# RECORDED DATA

________

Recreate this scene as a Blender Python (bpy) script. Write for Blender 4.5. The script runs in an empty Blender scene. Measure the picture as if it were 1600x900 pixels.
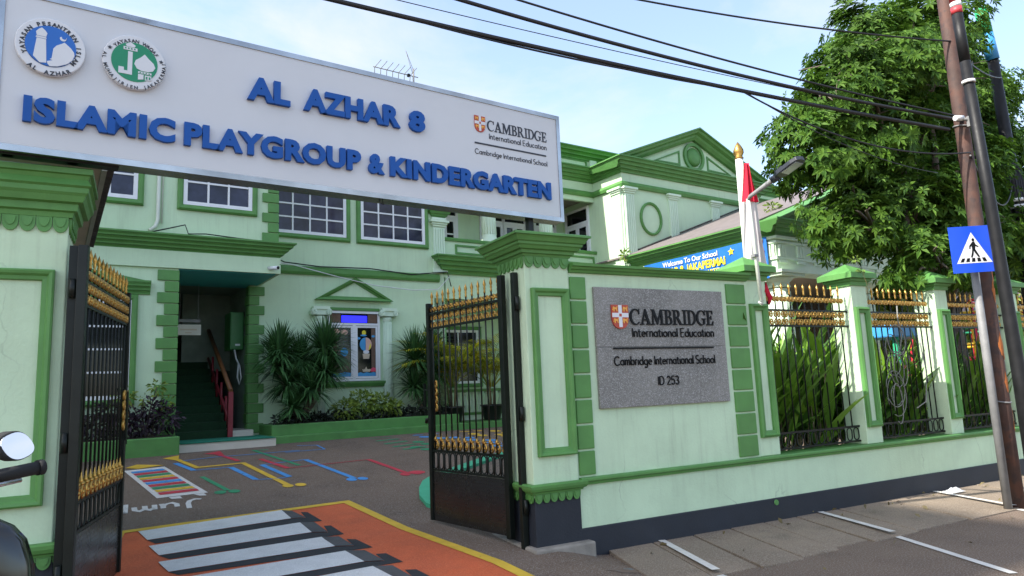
import bpy, bmesh, math, random
from mathutils import Vector, Matrix
random.seed(7)
SC = bpy.context.scene
COL = SC.collection
R = math.radians
# ------------------------------------------------------------------ camera, sky, sun, exposure
cd = bpy.data.cameras.new('camera'); cam = bpy.data.objects.new('camera', cd); COL.objects.link(cam)
cd.sensor_width = 36; cd.lens = 1080.63/1600*36; cd.clip_end = 3000; cd.clip_start = .05
_y, _p, _r = R(-28.42), R(8.3), R(-2.4)
_w = Vector((-math.sin(_y)*math.cos(_p), math.cos(_y)*math.cos(_p), math.sin(_p)))
_rt = Vector((math.cos(_y), math.sin(_y), 0)); _up = _rt.cross(_w)
_r2 = _rt*math.cos(_r)+_up*math.sin(_r); _u2 = -_rt*math.sin(_r)+_up*math.cos(_r)
cam.matrix_world = Matrix(((_r2.x, _u2.x, -_w.x, 0), (_r2.y, _u2.y, -_w.y, 0), (_r2.z, _u2.z, -_w.z, 1.6), (0, 0, 0, 1)))
SC.camera = cam
SUN_AZ = Vector((-1.0, -0.02)).normalized(); SUN_EL = R(46)      # towards the sun
world = bpy.data.worlds.new('World'); SC.world = world; world.use_nodes = True
nt = world.node_tree; nt.nodes.clear()
def N(t, typ, **kw):
    n = t.nodes.new(typ)
    for k, v in kw.items(): setattr(n, k, v)
    return n
sky = N(nt, 'ShaderNodeTexSky', sky_type='NISHITA', sun_disc=False, sun_elevation=SUN_EL, sun_rotation=math.atan2(SUN_AZ.x, SUN_AZ.y), altitude=20, air_density=1.0, dust_density=1.6, ozone_density=1.0)
bg = N(nt, 'ShaderNodeBackground'); bg.inputs['Strength'].default_value = .15
wo = N(nt, 'ShaderNodeOutputWorld')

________

# WHAT YOU HAVE TO DO
Reproduce the data verbatim. Do not carry any picture into the copy.

# EXPECTED OUTPUT
Recreate this scene as a Blender Python (bpy) script. Write for Blender 4.5. The script runs in an empty Blender scene. Measure the picture as if it were 1600x900 pixels.
import bpy, bmesh, math, random
from mathutils import Vector, Matrix
random.seed(7)
SC = bpy.context.scene
COL = SC.collection
R = math.radians
# ------------------------------------------------------------------ camera, sky, sun, exposure
cd = bpy.data.cameras.new('camera'); cam = bpy.data.objects.new('camera', cd); COL.objects.link(cam)
cd.sensor_width = 36; cd.lens = 1080.63/1600*36; cd.clip_end = 3000; cd.clip_start = .05
_y, _p, _r = R(-28.42), R(8.3), R(-2.4)
_w = Vector((-math.sin(_y)*math.cos(_p), math.cos(_y)*math.cos(_p), math.sin(_p)))
_rt = Vector((math.cos(_y), math.sin(_y), 0)); _up = _rt.cross(_w)
_r2 = _rt*math.cos(_r)+_up*math.sin(_r); _u2 = -_rt*math.sin(_r)+_up*math.cos(_r)
cam.matrix_world = Matrix(((_r2.x, _u2.x, -_w.x, 0), (_r2.y, _u2.y, -_w.y, 0), (_r2.z, _u2.z, -_w.z, 1.6), (0, 0, 0, 1)))
SC.camera = cam
SUN_AZ = Vector((-1.0, -0.02)).normalized(); SUN_EL = R(46)      # towards the sun
world = bpy.data.worlds.new('World'); SC.world = world; world.use_nodes = True
nt = world.node_tree; nt.nodes.clear()
def N(t, typ, **kw):
    n = t.nodes.new(typ)
    for k, v in kw.items(): setattr(n, k, v)
    return n
sky = N(nt, 'ShaderNodeTexSky', sky_type='NISHITA', sun_disc=False, sun_elevation=SUN_EL, sun_rotation=math.atan2(SUN_AZ.x, SUN_AZ.y), altitude=20, air_density=1.0, dust_density=1.6, ozone_density=1.0)
bg = N(nt, 'ShaderNodeBackground'); bg.inputs['Strength'].default_value = .15
wo = N(nt, 'ShaderNodeOutputWorld')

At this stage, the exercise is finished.